Inscribed on the front with finely carved capital letters "Faustina (set this up) for Restuta and for herself". Both Faustina and Restuta are common names and it is impossible to establish their status or relationship only from this concise inscription. However, the omission of their nomen would indicate that they both belonged to the same gens.

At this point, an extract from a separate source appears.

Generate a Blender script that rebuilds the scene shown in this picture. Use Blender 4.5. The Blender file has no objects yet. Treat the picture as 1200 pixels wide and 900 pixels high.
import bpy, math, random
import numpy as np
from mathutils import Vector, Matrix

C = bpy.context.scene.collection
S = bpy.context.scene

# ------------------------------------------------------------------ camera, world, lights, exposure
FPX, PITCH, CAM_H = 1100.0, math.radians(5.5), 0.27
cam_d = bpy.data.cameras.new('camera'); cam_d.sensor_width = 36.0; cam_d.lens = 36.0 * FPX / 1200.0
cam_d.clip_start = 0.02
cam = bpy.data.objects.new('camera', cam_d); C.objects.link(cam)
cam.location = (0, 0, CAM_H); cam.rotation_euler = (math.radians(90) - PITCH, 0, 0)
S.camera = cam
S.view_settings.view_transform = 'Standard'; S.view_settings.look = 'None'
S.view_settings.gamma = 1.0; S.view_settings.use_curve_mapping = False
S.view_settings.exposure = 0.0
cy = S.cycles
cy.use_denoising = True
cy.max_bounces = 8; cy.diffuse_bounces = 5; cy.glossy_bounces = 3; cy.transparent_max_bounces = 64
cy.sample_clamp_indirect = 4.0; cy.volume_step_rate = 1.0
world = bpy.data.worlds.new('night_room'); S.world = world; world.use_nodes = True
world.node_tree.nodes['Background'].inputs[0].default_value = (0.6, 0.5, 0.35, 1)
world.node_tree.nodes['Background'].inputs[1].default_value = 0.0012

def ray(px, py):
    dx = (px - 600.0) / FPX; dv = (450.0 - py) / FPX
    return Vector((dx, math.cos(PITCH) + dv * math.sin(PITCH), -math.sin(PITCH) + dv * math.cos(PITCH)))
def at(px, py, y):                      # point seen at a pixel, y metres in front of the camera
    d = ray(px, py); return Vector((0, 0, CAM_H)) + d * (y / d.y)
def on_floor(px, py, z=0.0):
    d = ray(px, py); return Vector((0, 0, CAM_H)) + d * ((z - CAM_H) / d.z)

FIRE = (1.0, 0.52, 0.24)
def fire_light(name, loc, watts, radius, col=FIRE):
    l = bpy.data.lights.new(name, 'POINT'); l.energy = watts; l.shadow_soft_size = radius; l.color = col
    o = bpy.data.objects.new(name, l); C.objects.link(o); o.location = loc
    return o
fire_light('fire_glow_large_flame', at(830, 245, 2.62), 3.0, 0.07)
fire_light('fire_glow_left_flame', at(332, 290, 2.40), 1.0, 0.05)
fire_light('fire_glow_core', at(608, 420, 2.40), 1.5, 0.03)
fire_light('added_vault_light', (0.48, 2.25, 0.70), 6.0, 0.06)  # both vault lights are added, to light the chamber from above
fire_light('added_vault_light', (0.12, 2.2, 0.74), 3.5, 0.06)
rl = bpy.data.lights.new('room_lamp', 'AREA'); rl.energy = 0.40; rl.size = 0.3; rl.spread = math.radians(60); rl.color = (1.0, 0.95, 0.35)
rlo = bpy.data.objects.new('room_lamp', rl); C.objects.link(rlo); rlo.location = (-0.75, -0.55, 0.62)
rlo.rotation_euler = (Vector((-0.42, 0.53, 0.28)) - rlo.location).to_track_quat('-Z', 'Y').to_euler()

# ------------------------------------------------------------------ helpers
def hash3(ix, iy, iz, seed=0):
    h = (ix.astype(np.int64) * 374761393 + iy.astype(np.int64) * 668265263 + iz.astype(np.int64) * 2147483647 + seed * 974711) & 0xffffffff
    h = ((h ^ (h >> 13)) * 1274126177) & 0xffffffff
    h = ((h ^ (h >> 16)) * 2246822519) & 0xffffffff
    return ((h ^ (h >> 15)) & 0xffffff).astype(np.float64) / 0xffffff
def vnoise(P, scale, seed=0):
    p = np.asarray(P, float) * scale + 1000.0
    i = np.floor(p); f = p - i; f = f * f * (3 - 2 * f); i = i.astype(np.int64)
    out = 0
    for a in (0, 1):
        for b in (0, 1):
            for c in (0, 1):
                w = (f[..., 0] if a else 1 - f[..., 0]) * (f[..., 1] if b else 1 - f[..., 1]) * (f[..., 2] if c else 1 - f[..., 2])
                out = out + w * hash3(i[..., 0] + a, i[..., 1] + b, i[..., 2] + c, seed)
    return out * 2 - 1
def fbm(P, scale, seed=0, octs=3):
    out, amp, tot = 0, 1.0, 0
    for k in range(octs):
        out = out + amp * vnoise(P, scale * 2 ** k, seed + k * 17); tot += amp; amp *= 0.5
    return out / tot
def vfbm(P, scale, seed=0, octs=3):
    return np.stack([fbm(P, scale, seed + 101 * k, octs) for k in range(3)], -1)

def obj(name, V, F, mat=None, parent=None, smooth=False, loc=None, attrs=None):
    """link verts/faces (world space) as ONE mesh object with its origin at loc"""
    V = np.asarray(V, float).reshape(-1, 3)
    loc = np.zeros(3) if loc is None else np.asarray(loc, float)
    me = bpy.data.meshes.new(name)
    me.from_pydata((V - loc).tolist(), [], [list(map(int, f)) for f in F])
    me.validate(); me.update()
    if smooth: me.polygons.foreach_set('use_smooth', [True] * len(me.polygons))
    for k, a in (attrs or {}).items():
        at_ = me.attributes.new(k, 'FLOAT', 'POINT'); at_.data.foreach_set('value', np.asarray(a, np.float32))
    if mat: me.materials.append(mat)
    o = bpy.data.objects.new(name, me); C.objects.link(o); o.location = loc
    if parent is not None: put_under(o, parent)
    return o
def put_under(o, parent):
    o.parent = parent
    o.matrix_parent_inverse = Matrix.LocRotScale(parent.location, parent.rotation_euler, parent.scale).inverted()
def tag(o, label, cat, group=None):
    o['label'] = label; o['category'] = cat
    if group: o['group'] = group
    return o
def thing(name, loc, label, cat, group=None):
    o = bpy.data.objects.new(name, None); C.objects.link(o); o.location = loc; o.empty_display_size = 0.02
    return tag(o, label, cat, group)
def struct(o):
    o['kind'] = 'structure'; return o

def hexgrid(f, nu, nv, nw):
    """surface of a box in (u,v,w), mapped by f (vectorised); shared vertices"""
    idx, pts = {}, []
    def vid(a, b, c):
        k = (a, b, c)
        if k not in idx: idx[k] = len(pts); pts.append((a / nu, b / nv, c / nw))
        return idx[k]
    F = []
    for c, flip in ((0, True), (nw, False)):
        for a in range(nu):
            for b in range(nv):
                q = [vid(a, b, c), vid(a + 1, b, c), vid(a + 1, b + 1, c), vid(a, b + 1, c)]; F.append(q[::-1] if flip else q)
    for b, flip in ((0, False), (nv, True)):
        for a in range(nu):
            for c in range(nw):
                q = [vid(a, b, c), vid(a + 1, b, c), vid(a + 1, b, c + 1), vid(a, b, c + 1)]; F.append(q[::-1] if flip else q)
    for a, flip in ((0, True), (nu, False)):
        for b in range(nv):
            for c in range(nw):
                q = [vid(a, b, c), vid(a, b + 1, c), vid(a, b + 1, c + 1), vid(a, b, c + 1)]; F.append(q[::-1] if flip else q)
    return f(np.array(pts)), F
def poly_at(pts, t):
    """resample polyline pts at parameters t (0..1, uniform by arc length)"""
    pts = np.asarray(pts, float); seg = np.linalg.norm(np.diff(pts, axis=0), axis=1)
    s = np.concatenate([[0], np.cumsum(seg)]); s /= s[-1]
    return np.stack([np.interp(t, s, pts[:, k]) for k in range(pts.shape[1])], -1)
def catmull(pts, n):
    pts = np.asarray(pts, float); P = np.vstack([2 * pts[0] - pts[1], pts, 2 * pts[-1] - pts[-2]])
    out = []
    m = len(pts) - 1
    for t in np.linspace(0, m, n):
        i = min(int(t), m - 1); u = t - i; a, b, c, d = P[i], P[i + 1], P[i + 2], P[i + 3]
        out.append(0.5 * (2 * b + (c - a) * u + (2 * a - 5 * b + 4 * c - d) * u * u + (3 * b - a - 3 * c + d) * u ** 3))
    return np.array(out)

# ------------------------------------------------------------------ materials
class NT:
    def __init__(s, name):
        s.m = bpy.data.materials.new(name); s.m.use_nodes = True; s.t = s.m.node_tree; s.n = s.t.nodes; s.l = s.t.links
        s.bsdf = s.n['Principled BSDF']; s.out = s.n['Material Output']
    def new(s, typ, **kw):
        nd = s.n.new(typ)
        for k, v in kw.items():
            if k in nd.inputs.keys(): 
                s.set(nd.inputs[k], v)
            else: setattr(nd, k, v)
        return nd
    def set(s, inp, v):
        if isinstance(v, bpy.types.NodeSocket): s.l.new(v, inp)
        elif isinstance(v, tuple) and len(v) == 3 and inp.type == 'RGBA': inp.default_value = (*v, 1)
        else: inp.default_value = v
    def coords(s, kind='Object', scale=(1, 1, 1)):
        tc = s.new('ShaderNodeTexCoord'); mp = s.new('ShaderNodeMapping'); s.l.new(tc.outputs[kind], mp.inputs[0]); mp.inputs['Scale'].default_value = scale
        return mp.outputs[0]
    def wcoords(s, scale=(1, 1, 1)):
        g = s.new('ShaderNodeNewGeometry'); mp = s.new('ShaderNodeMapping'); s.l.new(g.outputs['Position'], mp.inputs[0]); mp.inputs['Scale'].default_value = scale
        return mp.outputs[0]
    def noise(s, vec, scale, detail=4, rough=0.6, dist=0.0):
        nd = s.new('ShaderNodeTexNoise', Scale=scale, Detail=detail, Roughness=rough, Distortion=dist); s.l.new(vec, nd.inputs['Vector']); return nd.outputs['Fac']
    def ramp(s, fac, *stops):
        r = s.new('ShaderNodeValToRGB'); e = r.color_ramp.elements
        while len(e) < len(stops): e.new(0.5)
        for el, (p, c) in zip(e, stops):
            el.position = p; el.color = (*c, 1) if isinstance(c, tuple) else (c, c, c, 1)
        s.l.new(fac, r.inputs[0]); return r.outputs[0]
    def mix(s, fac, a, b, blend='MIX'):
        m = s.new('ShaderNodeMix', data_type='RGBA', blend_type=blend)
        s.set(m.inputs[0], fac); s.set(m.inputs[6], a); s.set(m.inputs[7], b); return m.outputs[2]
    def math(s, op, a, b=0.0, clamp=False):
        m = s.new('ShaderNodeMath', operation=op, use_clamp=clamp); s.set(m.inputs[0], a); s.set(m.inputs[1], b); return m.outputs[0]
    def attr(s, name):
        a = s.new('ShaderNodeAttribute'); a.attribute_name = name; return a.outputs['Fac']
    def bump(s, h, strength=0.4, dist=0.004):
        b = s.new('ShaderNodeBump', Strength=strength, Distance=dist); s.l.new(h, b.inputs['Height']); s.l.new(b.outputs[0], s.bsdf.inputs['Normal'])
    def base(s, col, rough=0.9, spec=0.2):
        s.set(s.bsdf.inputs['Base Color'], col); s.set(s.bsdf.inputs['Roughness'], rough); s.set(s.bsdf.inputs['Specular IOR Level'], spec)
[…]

The back of the inscription translates as "To the Spirits of the Dead of Cossutius Severus, Cossutia Thallusa to her well-deserving patron (set up this monument), in which there are two vessels for bones, given as a gift by Tiberius Claudius Epitynchanus". At closer inspection it is possible to see that the stonecutter had to erase some letters to correct a mistake in the inscription. According to Bertolazzi, the initial text could have read "Dis Manib(us) / Cossuti Severi et / Cossutiae Thallusae / uxo(ris)", implying that both Cossutius Severus and Cossutia Thallusa were dead and married. Thallusa, still very much alive as the one who commissioned the inscription, must have asked the engraver for an amendment, also clarifying her relationship with the deceased. Severus, mostly a freeborn name, was in fact the patronus of Thallusa, a slave name of Greek origin, who freed her and took her as her contubernalis, a life partner, not as his uxor.
The two inscriptions differ greatly in writing style and could have been carved decades apart, when Faustina and Restuta's tablet was taken from their columbarium and re-used for Cossutius Severus.